For these strong powers, it does not matter if the other, new way of doing things may be more fruitful, more helpful. No, it does not care. It looks for coherence and even if that coherence is (just an example) abuse, or loneliness, or pain or suffering, it does not care too much. It is what it knows and it wants to go back to it.
That makes it so hard. And that makes many quick pills, 2 day manifestation programs and 5 day yoga retreats effectively useless unless you are at a point in your life where you can let the new in and are ready and willing to make a change and use it as one tool to make a change. If you hope it will do the change process for you, it is much more likely that you will fall back soon after and unfortunately often more intense than before.
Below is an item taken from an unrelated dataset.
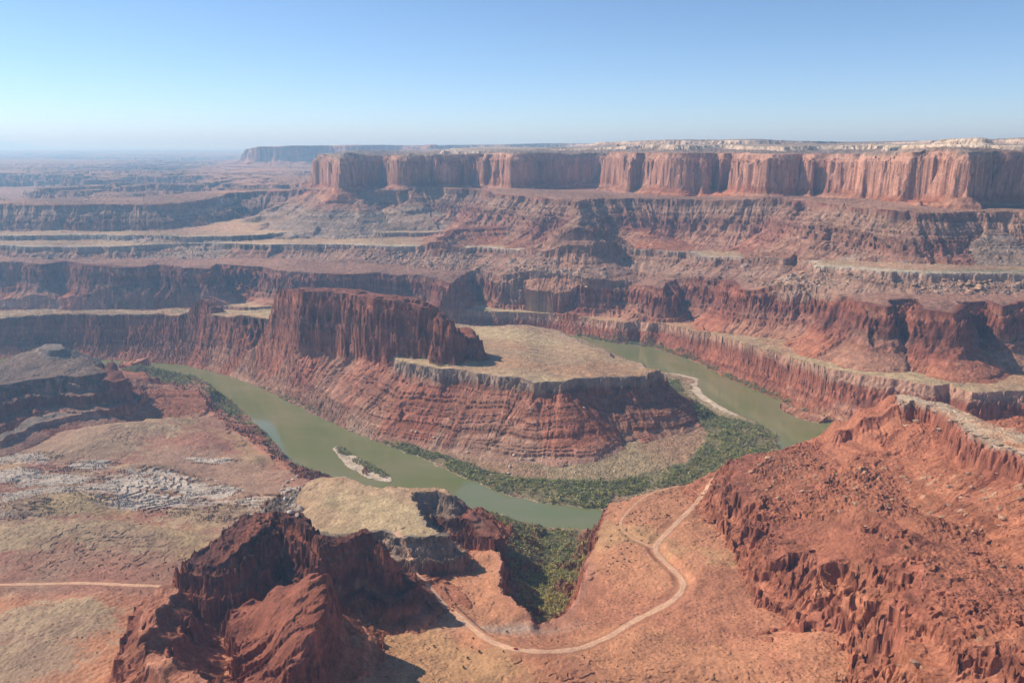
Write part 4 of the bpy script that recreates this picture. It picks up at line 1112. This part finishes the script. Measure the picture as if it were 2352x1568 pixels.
GREENS = np.array([(0.25, 0.265, 0.09), (0.30, 0.30, 0.095), (0.19, 0.215, 0.08), (0.30, 0.275, 0.14), (0.26, 0.235, 0.15), (0.34, 0.31, 0.11)])
YELLOWS = np.array([(0.42, 0.35, 0.09), (0.34, 0.32, 0.09), (0.48, 0.36, 0.12)])
def thicket(name, label, outline, spacing, size, seed, zref=3.0, yellow=None, keep=1.0, leaves=34):
    r = np.random.default_rng(seed)
    P = np.array([at(u, v, zref) for u, v in outline])
    lo, hi = P.min(0), P.max(0)
    gx, gy = np.meshgrid(np.arange(lo[0], hi[0], spacing), np.arange(lo[1], hi[1], spacing))
    xs = gx.ravel() + r.uniform(-0.6, 0.6, gx.size) * spacing; ys = gy.ravel() + r.uniform(-0.6, 0.6, gx.size) * spacing
    k = inside_poly(P, xs, ys) & (r.random(len(xs)) < keep * (0.72 + 0.40 * np.clip(S(T_FBM2, xs, ys, 260, seed), -1.5, 1) + 0.22 * np.clip(S(T_JAG, xs, ys, 300, seed), -2, 1)))
    xs, ys = xs[k], ys[k]
    zs = ground(xs, ys)
    k = (zs > 0.15) & (zs < 30)
    xs, ys, zs = xs[k], ys[k], zs[k]
    VV, FF, CC = [], [], []
    base = 0
    for x, y, z in zip(xs, ys, zs):
        s = size * np.exp(r.normal(-0.12, 0.34))
        g = GREENS[r.integers(len(GREENS))]
        if yellow is not None:
            yv = yellow(x, y)
            if r.random() < yv: g = YELLOWS[r.integers(len(YELLOWS))]
        v, f, c = leaf_mesh_arrays(leaves, s * 0.62, s * r.uniform(0.4, 0.72), s * 0.36, r, g)
        VV.append(v + np.array((x, y, z - 0.2))); FF.append(f + base); CC.append(c); base += len(v)
    if not VV: return
    put(name, new_mesh(name, np.concatenate(VV), np.concatenate(FF), M_LEAF, np.concatenate(CC)), 'stuff', label, 'thicket', 'thickets along the river')
    print(name, len(xs), "bushes")
for lab_, poly_, kw_ in THICKETS:
    thicket('riverside_thicket', lab_, poly_, **kw_)

# single junipers near the road: trunk and crown
def branch_mesh(name, mat, segs):
    V, Fq = [], []
    for (p, q, r0, r1) in segs:
        p, q = np.array(p, float), np.array(q, float)
        d = q - p; d /= np.linalg.norm(d)
        a = np.cross(d, (0.3, 1, 0.2)); a /= np.linalg.norm(a); b2 = np.cross(d, a)
        k0 = len(V)
        for (c, rr) in ((p, r0), (q, r1)):
            for j in range(6):
                an = j * math.pi / 3
                V.append(c + a * math.cos(an) * rr + b2 * math.sin(an) * rr)
        for j in range(6):
            Fq.append((k0 + j, k0 + (j + 1) % 6, k0 + 6 + (j + 1) % 6, k0 + 6 + j))
    return new_mesh(name, np.array(V, f32), np.array(Fq), mat)
JUN = [(1101, 1499, 4.6, 'round dark green juniper with its shadow, lowest of the group below the road'),
       (1086, 1467, 3.0, 'small dark juniper just left of the road above the round juniper'),
       (1084, 1488, 3.0, 'small juniper close behind the round dark juniper'),
       (1074, 1513, 4.2, 'wide grey green juniper below and left of the round dark juniper'),
       (1065, 1535, 4.0, 'olive juniper nearest the lower frame edge among the road junipers'),
       (1165, 1452, 3.4, 'lone juniper at the mouth of the pale wash above the road'),
       (997, 1486, 3.4, 'lone juniper on bare red ground beside the big shadow'),
       (1050, 1491, 3.0, 'yellowish juniper left of the cluster below the road'),
       (886, 1556, 3.6, 'lone juniper on the red rock at the bottom of the picture'),
       (1156, 1498, 2.6, 'small round juniper hugging the road just below the red car'),
       (1454, 1500, 3.2, 'juniper on the red ground below the long bend of the road'),
       (1640, 1562, 3.4, 'olive juniper on the orange ground near the lower edge, right of the middle')]
jr = np.random.default_rng(3)
jun_proto = None
for u, v, s, lab in JUN:
    x, y, z = on_ground(u, v)
    root = bpy.data.objects.new('juniper_tree', None); scene.collection.objects.link(root)
    root.location = (x, y, z); root.rotation_euler = (0, 0, jr.uniform(0, 6.28))
    root['label'] = lab; root['category'] = 'tree'; root['group'] = 'junipers near the dirt road'
    tr = branch_mesh('trunk', M_BARK, [((0, 0, -0.4), (0.1, 0.05, s * 0.35), s * 0.07, s * 0.05), ((0.1, 0.05, s * 0.33), (s * 0.25, 0.1, s * 0.62), s * 0.045, s * 0.02), ((0.1, 0.05, s * 0.3), (-s * 0.2, s * 0.12, s * 0.6), s * 0.045, s * 0.02), ((0.1, 0.05, s * 0.33), (0.0, -s * 0.2, s * 0.66), s * 0.04, s * 0.02)])
    put('trunk', tr, parent=root)
    vv, ff, cc = [], [], []; base = 0
    for k in range(7):
        a_ = jr.uniform(0, 6.28); q = jr.uniform(0.05, 0.34) * s
        v1, f1, c1 = leaf_mesh_arrays(60, s * jr.uniform(0.2, 0.3), s * jr.uniform(0.2, 0.3), s * 0.13, jr, GREENS[jr.integers(3)] * jr.uniform(0.28, 0.45))
        vv.append(v1 + np.array((math.cos(a_) * q, math.sin(a_) * q, s * jr.uniform(0.12, 0.42)))); ff.append(f1 + base); cc.append(c1); base += len(v1)
    put('crown', new_mesh('crown', np.concatenate(vv), np.concatenate(ff), M_LEAF, np.concatenate(cc)), parent=root)

# low shrubs: a few shapes, copied
sr = np.random.default_rng(5)
def shrub_mesh(k, tone):
    v, f, c = leaf_mesh_arrays(70, 0.55, 0.42, 0.30, sr, tone, 0.35)
    return new_mesh('desert_shrub', v, f, M_LEAF, c)
SH = [shrub_mesh(k, t) for k, t in enumerate([(0.085, 0.08, 0.045), (0.07, 0.075, 0.035), (0.12, 0.10, 0.055), (0.16, 0.13, 0.055)])]
def place_shrubs(n, outline, size, label, group, kinds, seed, ztest=None):
    r = np.random.default_rng(seed)
    U = [p[0] for p in outline]; Vv = [p[1] for p in outline]
    done = 0
    while done < n:
        u = r.uniform(min(U), max(U)); v = r.uniform(min(Vv), max(Vv))
        if not inside_poly(outline, np.array([u]), np.array([v]))[0]:
            continue
        x, y, z = on_ground(u, v)
        done += 1
        rd_, _ = road_field(np.array([x]), np.array([y]))
        if rd_[0] < 1.0: continue
        s = size * r.uniform(0.6, 1.45)
        o = put('desert_shrub', SH[kinds[r.integers(len(kinds))]], None, label, 'shrub', group)
        o.location = (x, y, z - 0.1 * s); o.scale = (s, s, s * r.uniform(0.75, 1.1)); o.rotation_euler = (0, 0, r.uniform(0, 6.28))
place_shrubs(115, [(1440, 1140), (1540, 1112), (1640, 1095), (1560, 1180), (1500, 1240), (1440, 1300), (1385, 1330), (1390, 1240), (1415, 1215), (1408, 1180)], 2.4,
             'one of the many low dark shrubs dotting the orange bench inside the road loop', 'shrubs on the orange bench', (0, 1), 41)
place_shrubs(60, [(0, 1090), (120, 1060), (300, 1180), (520, 1160), (640, 1180), (560, 1215), (400, 1225), (250, 1200), (100, 1180), (0, 1160)], 2.5,
             'one of the dark green shrubs scattered among the pale slickrock ledges', 'shrubs among the pale ledges', (1, 0), 42)
place_shrubs(45, [(0, 1390), (200, 1370), (330, 1380), (300, 1440), (200, 1520), (0, 1565)], 1.5,
             'one of the small olive shrubs on the orange slope at the lower left', 'shrubs on the lower left slope', (0, 2, 3), 43)
place_shrubs(60, [(1250, 1520), (1500, 1470), (1800, 1450), (1950, 1565), (1250, 1565)], 1.4,
             'one of the small shrubs on the orange ground below the road bend', 'shrubs below the road bend', (0, 2, 3), 44)
# the countless smaller ones: ground cover
def brush_cover(name, label, pts, size, seed):
    r = np.random.default_rng(seed)
    VV, FF, CC = [], [], []; base = 0
    for x, y, z in pts:
        s = size * r.uniform(0.5, 1.4)
        t = np.array([(0.10, 0.09, 0.05), (0.085, 0.085, 0.045), (0.17, 0.135, 0.06)][r.integers(3)])
        v, f, c = leaf_mesh_arrays(9, 0.5 * s, 0.35 * s, 0.5 * s, r, t, 0.3)
        VV.append(v + np.array((x, y, z))); FF.append(f + base); CC.append(c); base += len(v)
    put(name, new_mesh(name, np.concatenate(VV), np.concatenate(FF), M_LEAF, np.concatenate(CC)), 'stuff', label, 'brush')
cand = np.nonzero((WHO == BI) & (DW < -6) & (np.hypot(X, Y) < 1500) & (Y > 500))[0]
pr_ = np.clip(0.5 + 0.6 * S(T_FBM2, X[cand], Y[cand], 300, 61), 0.05, 1)
cand = cand[rng.random(len(cand)) < pr_]
sel = rng.choice(cand, 9000, replace=False)
rdv, _ = road_field(X[sel], Y[sel])
sel = sel[rdv > 1.0]
brush_cover('low_brush', 'scattered tiny desert brush on the orange and brown bench', np.stack([X[sel], Y[sel], Z[sel]], 1), 1.45, 71)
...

For real deep change to happen it needs an awareness of what is going on, learned new strategies to deal with the new, a big self-acceptance that this won’t be easy and that it is ok if that is painful, a glimpse of feeling and knowing about the new direction and the vision of where to move towards, a deep understanding of ones triggers and what they do to oneself, strategies to recognize those triggers quicker and a presence to not fall back to “default normal mode” too easily.
And then it is practice. Deliberate practice. Being aware, realizing. Not being overly focused on “a goal” and pushing oneself and saying “why are you stupid that this is not working?” and being kind to oneself.
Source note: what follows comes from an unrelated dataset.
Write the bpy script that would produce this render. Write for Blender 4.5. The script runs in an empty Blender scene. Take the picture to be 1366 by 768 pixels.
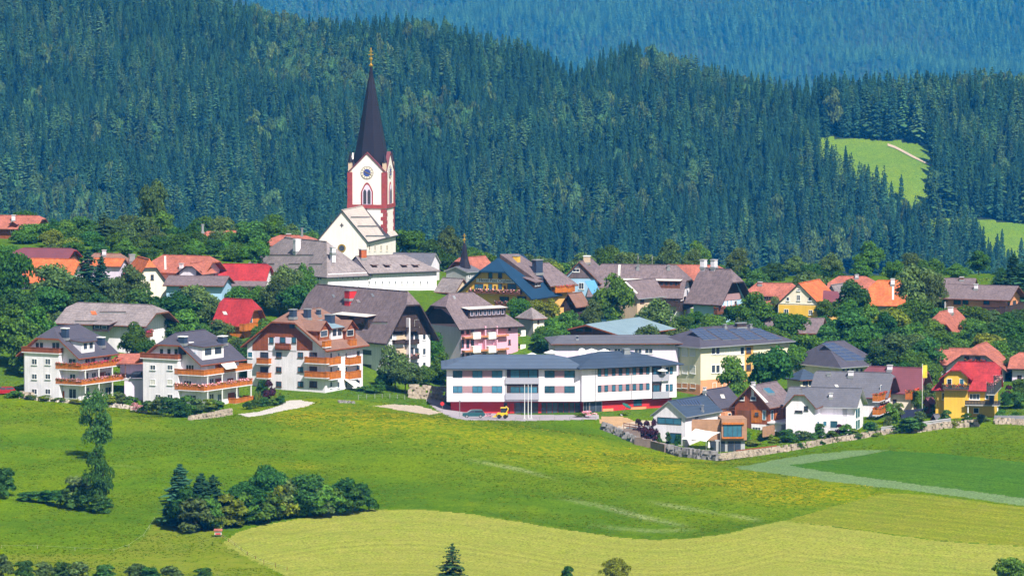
import bpy, bmesh, math, random
import numpy as np
from mathutils import Vector, Matrix

# ---------------------------------------------------------------- camera, sky, sun, exposure
SC = bpy.context.scene
C = SC.collection
RAD = math.radians
LENS, PITCH = 180.0, RAD(4.0)
F = 1366 * LENS / 36.0
SUN_AZ, SUN_EL = 28.0, 50.0          # azimuth: degrees from "behind the camera" towards the right

cam_d = bpy.data.cameras.new('camera')
cam = bpy.data.objects.new('camera', cam_d)
C.objects.link(cam)
cam_d.lens = LENS
cam_d.sensor_width = 36.0
cam_d.clip_start = 1.0
cam_d.clip_end = 20000.0
cam.location = (0, 0, 0)
cam.rotation_euler = (RAD(90) - PITCH, 0, 0)
SC.camera = cam

world = bpy.data.worlds.new('World')
SC.world = world
world.use_nodes = True
wn = world.node_tree.nodes
wn.clear()
sky = wn.new('ShaderNodeTexSky')
sky.sky_type = 'NISHITA'
sky.sun_disc = False
sky.sun_elevation = RAD(SUN_EL)
sd = Vector((math.sin(RAD(SUN_AZ)), -math.cos(RAD(SUN_AZ)), 0))
sky.sun_rotation = math.atan2(sd.x, sd.y)
bg = wn.new('ShaderNodeBackground')
bg.inputs['Strength'].default_value = 0.068
wo = wn.new('ShaderNodeOutputWorld')
world.node_tree.links.new(sky.outputs[0], bg.inputs[0])
world.node_tree.links.new(bg.outputs[0], wo.inputs[0])

sun_d = bpy.data.lights.new('sun', 'SUN')
sun_d.energy = 5.0
sun_d.angle = RAD(0.5)
sun_d.color = (1.0, 0.965, 0.92)
sun = bpy.data.objects.new('sun', sun_d)
C.objects.link(sun)
sdir = Vector((sd.x * math.cos(RAD(SUN_EL)), sd.y * math.cos(RAD(SUN_EL)), math.sin(RAD(SUN_EL))))
sun.rotation_euler = (-sdir).to_track_quat('-Z', 'Y').to_euler()
sun.location = (300, -100, 400)

vs = SC.view_settings
vs.view_transform = 'Standard'
vs.look = 'None'
vs.gamma = 1.0
vs.exposure = 0.58
vs.use_curve_mapping = False
SC.cycles.max_bounces = 5
SC.cycles.diffuse_bounces = 2
SC.cycles.glossy_bounces = 2
SC.cycles.transmission_bounces = 2
SC.cycles.volume_bounces = 0
SC.cycles.transparent_max_bounces = 6
SC.cycles.caustics_reflective = False
SC.cycles.caustics_refractive = False
SC.cycles.use_denoising = True
SC.cycles.denoiser = 'OPENIMAGEDENOISE'
SC.cycles.denoising_input_passes = 'RGB_ALBEDO_NORMAL'
SC.cycles.denoising_prefilter = 'ACCURATE'

# ---------------------------------------------------------------- view geometry helpers
CP, SP = math.cos(PITCH), math.sin(PITCH)
def ray(px, py):
    a = (px - 683) / F
    b = (384 - py) / F
    return Vector((a, CP + b * SP, -SP + b * CP))
def at(px, py, Y):
    d = ray(px, py)
    return d * (Y / d.y)
def zrow(py, Y):
    d = ray(683, py)
    return Y * d.z / d.y
def proj(X, Y, Z):
    dep = Y * CP - Z * SP
    return 683 + F * X / dep, 384 - F * (Y * SP + Z * CP) / dep

rng = random.Random(7)
nrg = np.random.default_rng(11)

# ---------------------------------------------------------------- noise for terrain
_lat = nrg.random((256, 256))
def vnoise(x, y, s):
    x = np.asarray(x, float) / s + 1000.0
    y = np.asarray(y, float) / s + 1000.0
    xi = np.floor(x).astype(int); yi = np.floor(y).astype(int)
    fx = x - xi; fy = y - yi
    fx = fx * fx * (3 - 2 * fx); fy = fy * fy * (3 - 2 * fy)
    a = _lat[xi % 256, yi % 256]; b = _lat[(xi + 1) % 256, yi % 256]
    c = _lat[xi % 256, (yi + 1) % 256]; d = _lat[(xi + 1) % 256, (yi + 1) % 256]
    return (a * (1 - fx) + b * fx) * (1 - fy) + (c * (1 - fx) + d * fx) * fy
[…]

I have a feeling that this is a lifelong journey, that is not “finished” anytime soon. And that is ok. Maybe that is life. More and more experiencing those moments that bring us joy and that let us be coherent. Coherent by all means. Not only by the voices of the “normal” old life, but including our body, our senses, our feeling, our being in that moment.
And then to feel. To be. To simply be in life.
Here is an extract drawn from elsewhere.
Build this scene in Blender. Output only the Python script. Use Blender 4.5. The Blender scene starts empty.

Sometimes I wonder. Do we need change? Do we need to be free of our cage? Isn’t that comfortable? In these moments, I know that I am not in a good state. Because life is too beautiful as to be caged. Even if the big real world out there — all the pieces that we do not know, the unknowns — are frightening at first, they show us a world we do not know. And when we do not know what we do not know how can we know what it will unfold for us?
So when you have found something you love, your eyes are sparkling and your body wants to move towards it, follow it. In baby steps if needed. And then embrace the new and dive into a new, exiting, different life. And when the old way comes back, holds you back, gives you an anxious feeling and a punch in the face, take it, thank it that it wants to take care for you and let it go. You however, move forward, go and take that path towards the things that are dear to your heart. Those things you want to do. And experience what they hold for you. They will change you. And that is a good thing.
I’d say that in general, it’s important for us to be mindful of our thoughts. This can help us be more aware of them and determine which ones we want to follow and take seriously, rather than getting overwhelmed by them and letting them control us.